Anoche discutí con Beatriz. Fue una discusión tonta, la típica que se desata desde la nada y sin venir a cuento con el único propósito de tantear los límites del otro:

Busco tu llaga y, según reacciones, sabré cuánto me quieres.

Seguro que os suena (sobre todo a las mujeres. Sois mucho más dadas que nosotros a estas prácticas).

A las 3 y media de la madrugada pasé a recogerla al pub, con mi taxi, y nada más montarse encontró un pelo largo y rizado en la tapicería de su asiento. Lo cogió y me dijo:

– ¿Y esto?

– Un pelo.

– ¿Y qué hace aquí?

– Se le habrá caído a alguna mientas follábamos. Ya sabes lo que me pone tirarlas del pelo mientras…

– Te lo estoy diciendo en serio, Dani.

– Esto es un taxi, cielo.

– ¿Pero por qué se ha montado una mujer aquí delante y a tu lado?

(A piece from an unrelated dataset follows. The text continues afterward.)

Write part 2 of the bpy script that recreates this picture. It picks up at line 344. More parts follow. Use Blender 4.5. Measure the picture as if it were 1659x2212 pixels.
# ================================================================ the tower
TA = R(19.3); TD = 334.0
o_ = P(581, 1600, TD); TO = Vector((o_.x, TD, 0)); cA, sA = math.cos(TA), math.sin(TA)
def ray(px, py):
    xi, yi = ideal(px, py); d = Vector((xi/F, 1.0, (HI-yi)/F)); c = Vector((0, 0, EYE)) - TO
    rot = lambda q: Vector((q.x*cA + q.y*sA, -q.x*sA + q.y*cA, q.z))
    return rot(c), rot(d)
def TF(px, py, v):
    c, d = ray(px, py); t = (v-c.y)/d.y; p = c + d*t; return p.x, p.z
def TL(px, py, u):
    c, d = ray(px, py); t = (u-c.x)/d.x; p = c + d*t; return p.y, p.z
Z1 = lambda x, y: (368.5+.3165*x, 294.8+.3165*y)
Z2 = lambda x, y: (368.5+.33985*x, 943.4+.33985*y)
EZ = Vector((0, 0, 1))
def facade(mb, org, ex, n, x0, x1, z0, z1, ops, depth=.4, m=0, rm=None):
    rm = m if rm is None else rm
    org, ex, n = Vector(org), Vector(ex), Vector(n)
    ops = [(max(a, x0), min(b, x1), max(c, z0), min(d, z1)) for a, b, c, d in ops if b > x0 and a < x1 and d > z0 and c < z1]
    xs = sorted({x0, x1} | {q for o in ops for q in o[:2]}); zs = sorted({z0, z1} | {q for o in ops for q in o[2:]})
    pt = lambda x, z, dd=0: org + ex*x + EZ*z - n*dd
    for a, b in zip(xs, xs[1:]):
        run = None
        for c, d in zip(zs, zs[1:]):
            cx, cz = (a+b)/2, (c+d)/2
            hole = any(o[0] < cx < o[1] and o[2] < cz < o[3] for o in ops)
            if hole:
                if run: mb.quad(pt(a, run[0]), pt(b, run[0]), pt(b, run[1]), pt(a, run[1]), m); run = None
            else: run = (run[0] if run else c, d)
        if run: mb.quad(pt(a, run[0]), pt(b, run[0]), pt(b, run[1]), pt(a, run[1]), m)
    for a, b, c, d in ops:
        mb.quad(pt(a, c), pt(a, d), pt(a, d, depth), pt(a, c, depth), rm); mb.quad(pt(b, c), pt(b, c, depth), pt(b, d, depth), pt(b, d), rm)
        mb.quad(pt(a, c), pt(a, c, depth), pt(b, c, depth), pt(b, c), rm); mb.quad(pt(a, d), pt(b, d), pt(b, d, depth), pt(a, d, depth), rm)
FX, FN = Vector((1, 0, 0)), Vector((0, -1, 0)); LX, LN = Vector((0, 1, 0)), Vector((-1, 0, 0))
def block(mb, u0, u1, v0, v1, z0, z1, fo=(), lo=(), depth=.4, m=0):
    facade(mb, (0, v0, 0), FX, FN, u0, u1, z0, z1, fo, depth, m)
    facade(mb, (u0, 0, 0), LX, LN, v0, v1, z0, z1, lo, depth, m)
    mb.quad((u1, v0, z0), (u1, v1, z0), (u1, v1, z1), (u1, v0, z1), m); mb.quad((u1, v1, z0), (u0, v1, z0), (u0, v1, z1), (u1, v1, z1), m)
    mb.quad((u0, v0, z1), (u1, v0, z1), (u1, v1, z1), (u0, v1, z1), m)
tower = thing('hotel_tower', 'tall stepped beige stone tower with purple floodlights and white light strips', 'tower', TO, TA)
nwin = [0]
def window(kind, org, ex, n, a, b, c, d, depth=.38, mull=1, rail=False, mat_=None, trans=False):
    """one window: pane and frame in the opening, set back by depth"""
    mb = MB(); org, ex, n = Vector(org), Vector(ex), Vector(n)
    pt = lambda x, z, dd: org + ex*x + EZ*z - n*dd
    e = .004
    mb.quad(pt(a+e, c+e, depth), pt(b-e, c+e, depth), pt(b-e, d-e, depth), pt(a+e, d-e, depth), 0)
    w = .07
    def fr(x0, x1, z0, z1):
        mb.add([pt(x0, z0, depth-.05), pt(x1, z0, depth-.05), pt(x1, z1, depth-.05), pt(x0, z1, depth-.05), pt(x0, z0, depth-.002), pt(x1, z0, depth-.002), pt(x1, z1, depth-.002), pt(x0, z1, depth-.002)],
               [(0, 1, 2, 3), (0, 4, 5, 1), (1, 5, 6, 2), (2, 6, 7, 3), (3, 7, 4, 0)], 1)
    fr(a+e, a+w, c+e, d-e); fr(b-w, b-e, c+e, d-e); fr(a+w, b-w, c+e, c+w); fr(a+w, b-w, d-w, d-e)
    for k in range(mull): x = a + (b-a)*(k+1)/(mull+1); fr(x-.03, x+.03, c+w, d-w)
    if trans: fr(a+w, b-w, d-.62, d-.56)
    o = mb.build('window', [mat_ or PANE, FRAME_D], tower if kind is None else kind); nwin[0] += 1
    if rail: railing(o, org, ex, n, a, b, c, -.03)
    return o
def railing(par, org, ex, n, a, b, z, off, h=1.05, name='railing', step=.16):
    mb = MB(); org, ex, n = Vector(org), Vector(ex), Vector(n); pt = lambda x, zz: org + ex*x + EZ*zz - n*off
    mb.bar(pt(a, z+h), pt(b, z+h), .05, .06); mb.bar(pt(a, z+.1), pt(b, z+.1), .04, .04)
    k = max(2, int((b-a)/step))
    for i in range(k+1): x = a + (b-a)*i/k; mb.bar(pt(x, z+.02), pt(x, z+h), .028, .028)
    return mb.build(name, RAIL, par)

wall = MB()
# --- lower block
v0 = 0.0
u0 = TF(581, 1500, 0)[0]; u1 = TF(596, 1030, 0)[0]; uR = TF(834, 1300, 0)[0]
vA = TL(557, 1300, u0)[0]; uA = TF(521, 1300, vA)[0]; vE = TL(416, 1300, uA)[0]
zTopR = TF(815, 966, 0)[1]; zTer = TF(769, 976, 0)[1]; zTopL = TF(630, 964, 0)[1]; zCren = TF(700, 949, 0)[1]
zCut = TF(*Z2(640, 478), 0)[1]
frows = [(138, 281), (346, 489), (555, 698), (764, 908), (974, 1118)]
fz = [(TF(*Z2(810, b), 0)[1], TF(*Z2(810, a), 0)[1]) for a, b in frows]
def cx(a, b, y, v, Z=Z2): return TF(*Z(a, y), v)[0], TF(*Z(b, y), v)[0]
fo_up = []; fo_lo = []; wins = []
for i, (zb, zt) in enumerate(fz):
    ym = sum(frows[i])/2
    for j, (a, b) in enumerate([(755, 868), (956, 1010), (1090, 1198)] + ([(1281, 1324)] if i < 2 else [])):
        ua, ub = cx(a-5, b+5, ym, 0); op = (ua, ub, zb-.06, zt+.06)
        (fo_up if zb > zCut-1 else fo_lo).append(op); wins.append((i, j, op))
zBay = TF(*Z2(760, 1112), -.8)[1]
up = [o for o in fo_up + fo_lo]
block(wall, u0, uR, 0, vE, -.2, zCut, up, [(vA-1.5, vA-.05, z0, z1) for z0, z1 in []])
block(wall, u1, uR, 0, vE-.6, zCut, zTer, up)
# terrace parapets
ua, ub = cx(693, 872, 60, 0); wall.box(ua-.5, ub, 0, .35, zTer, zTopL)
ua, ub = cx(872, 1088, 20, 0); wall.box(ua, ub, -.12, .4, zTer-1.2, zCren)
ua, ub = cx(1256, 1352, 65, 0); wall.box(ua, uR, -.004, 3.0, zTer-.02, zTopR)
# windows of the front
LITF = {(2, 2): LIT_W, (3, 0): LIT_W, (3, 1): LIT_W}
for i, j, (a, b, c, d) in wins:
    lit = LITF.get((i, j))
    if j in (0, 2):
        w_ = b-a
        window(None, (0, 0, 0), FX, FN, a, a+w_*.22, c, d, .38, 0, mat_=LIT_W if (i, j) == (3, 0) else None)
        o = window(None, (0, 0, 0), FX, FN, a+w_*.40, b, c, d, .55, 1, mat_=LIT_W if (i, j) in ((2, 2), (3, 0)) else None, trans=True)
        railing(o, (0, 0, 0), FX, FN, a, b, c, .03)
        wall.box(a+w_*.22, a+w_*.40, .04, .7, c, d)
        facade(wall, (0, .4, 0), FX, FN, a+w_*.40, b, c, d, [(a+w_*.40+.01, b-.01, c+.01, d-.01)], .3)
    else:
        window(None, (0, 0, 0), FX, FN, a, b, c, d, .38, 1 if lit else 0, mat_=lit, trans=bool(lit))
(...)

– Porque me parecía feo amordazarla y meterla en el maletero.

– ¿Por qué no se ha sentado detrás?

Señalé el cartel del salpicadero: «Máximo 5 plazas»

– Tienes mucho peligro, Dani. Y hay mucha loba por ahí suelta…

– …dijo la camarera buenorra del garito más chic de la ciudad – respondí.

Con esta última respuesta comprendí que acababa de entrar en su juego. Entonces me vino a la cabeza lo que dijo al respecto García Márquez en una entrevista:

«Las mujeres dicen que los problemas de la pareja se resuelven con el diálogo. Es al revés: Problema que se dialoga termina en pleito seguro. Hay que hacer confianza, olvidarlo y seguir palante. Cuando yo descubrí esto no volví a pelear con ninguna mujer. No se dialoga: se sigue palante«

Así que frené en pleno arcén de la M-30, salí del taxi y bajo la lluvia comencé a cantar, a pleno pulmón «Y sin embargo, te quiero» de Quintero, León y Quiroga:

– Te quiero más que aaaaa mi viiiiiiaaaaa…

Y Beatriz cambió la cara y me siguió con los coros.